I struggled at first. I couldn’t wrap my head around all of the Spanish being spoken in an American public school. I didn’t understand why people only hung out with people that looked like them, largely because I never had that option. Eventually I found a group of friends, though it mostly consisted of self-proclaimed military brats that, at least on an unconscious level, had as much trouble fitting in with any clique.

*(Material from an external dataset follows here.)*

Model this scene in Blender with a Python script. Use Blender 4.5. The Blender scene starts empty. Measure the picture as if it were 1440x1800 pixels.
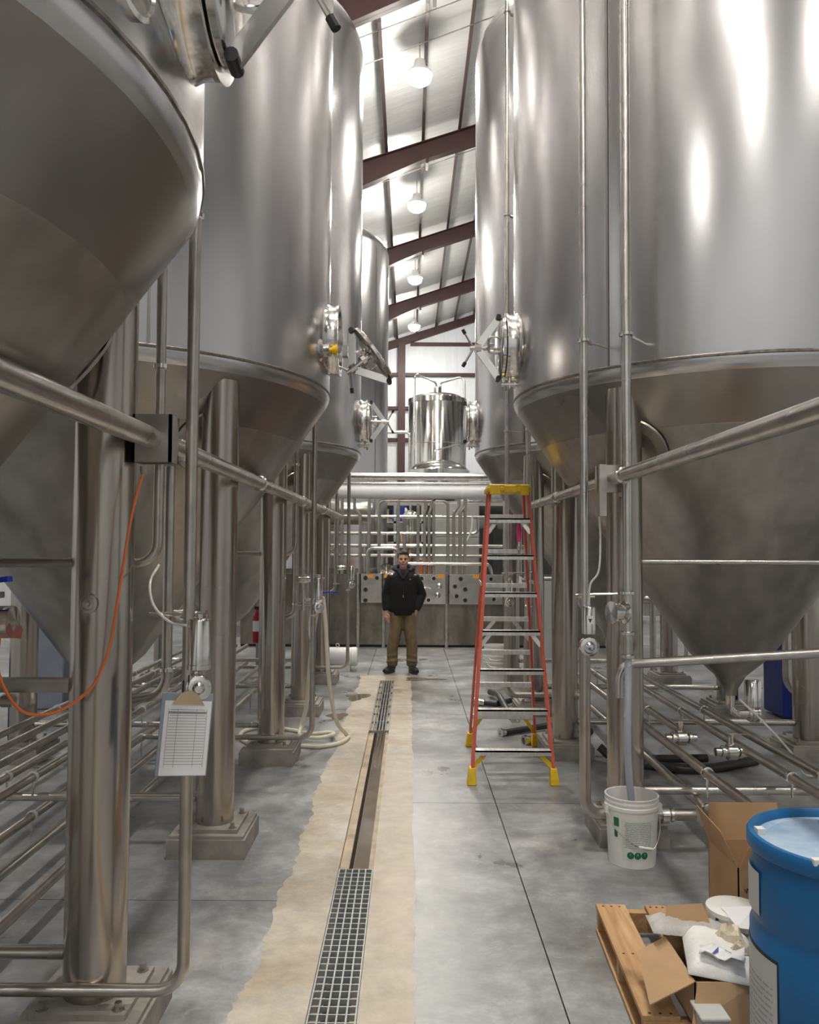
import bpy, math, random
from math import sin, cos, pi, radians, sqrt
from mathutils import Vector, Matrix, Quaternion
random.seed(7)
SC = bpy.context.scene
COL = SC.collection
V = Vector

# ------------------------------------------------------------------ camera, world, exposure
cam_d = bpy.data.cameras.new('camera'); cam = bpy.data.objects.new('camera', cam_d); COL.objects.link(cam)
cam_d.sensor_fit = 'HORIZONTAL'; cam_d.sensor_width = 36.0; cam_d.lens = 36.0 * 1443 / 1440
cam_d.clip_start = 0.05; cam_d.clip_end = 200
cam.matrix_world = Matrix.Translation((0, 0, 1.8)) @ Matrix.Rotation(radians(90 + 2.38), 4, 'X') @ Matrix.Rotation(radians(0.3), 4, 'Z')
SC.camera = cam
world = bpy.data.worlds.new('world'); SC.world = world; world.use_nodes = True
world.node_tree.nodes['Background'].inputs[0].default_value = (0.8, 0.85, 1, 1)
world.node_tree.nodes['Background'].inputs[1].default_value = 0.02
SC.view_settings.view_transform = 'Standard'; SC.view_settings.look = 'None'
SC.view_settings.gamma = 1.0; SC.view_settings.use_curve_mapping = False
SC.view_settings.exposure = 0.55
SC.cycles.max_bounces = 12; SC.cycles.diffuse_bounces = 5; SC.cycles.glossy_bounces = 6
SC.cycles.sample_clamp_indirect = 8.0
LAMP_W = 430
LAMP_GLOW = 110

# ------------------------------------------------------------------ materials
def nmat(name):
    m = bpy.data.materials.new(name); m.use_nodes = True
    nt = m.node_tree; return m, nt, nt.nodes['Principled BSDF']
def link(nt, a, b): nt.links.new(a, b)
def coords(nt, scale=(1, 1, 1)):
    tc = nt.nodes.new('ShaderNodeTexCoord'); mp = nt.nodes.new('ShaderNodeMapping')
    mp.inputs['Scale'].default_value = scale
    link(nt, tc.outputs['Object'], mp.inputs['Vector']); return mp.outputs['Vector']
def noise(nt, vec, scale, detail=5, rough=0.55, dist=0.0):
    n = nt.nodes.new('ShaderNodeTexNoise'); n.inputs['Scale'].default_value = scale
    n.inputs['Detail'].default_value = detail; n.inputs['Roughness'].default_value = rough
    n.inputs['Distortion'].default_value = dist
    link(nt, vec, n.inputs['Vector']); return n.outputs['Fac']
def ramp(nt, fac, stops):
    r = nt.nodes.new('ShaderNodeValToRGB'); e = r.color_ramp.elements
    while len(e) < len(stops): e.new(0.5)
    for el, (p, c) in zip(e, stops):
        el.position = p; el.color = (c, c, c, 1) if isinstance(c, (int, float)) else (*c, 1)
    link(nt, fac, r.inputs['Fac']); return r.outputs['Color']
def mixc(nt, fac, a, b, mode='MIX'):
    n = nt.nodes.new('ShaderNodeMix'); n.data_type = 'RGBA'; n.blend_type = mode
    for sock, v in ((n.inputs[0], fac), (n.inputs[6], a), (n.inputs[7], b)):
        if hasattr(v, 'is_linked'): link(nt, v, sock)
        elif isinstance(v, (int, float)): sock.default_value = v
        else: sock.default_value = (*v, 1)
    return n.outputs[2]
def bump(nt, h, bs, strength=0.2, dist=0.01):
    b = nt.nodes.new('ShaderNodeBump'); b.inputs['Strength'].default_value = strength; b.inputs['Distance'].default_value = dist
    link(nt, h, b.inputs['Height']); link(nt, b.outputs['Normal'], bs.inputs['Normal'])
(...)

Still, none of that can compare to the private school in Argentina. Before I moved to Ohio in 1998, I lived in Argentina for two years and attended kindergarten and first grade there. My dad worked for Jeep International and he was assigned to work in Cordoba, Argentina. My parents thought sending my brother and me to the local private school would be an easier transition that the local public school.
Boy were they wrong.
We were the new kids, we were American and worst of all, we were brown. On our first day of school, the bus stopped out front and we climbed into the very back.
I don’t remember who covered who. My parents seem to recall that we told them I covered my younger brother, but I’m sure it was mutual. We simply didn’t know how to react to being spit on, especially when the bus driver just kept on driving, willfully ignorant to the situation in the back seat.
We were soon transferred to the local public school, where we would spend hours playing soccer after school with our new, more accepting friends.
When people ask me where I’m from, I tell them I’m from Ohio. It’s where I grew up and it’s the place that shaped me the most. Argentina and California, however, opened my eyes.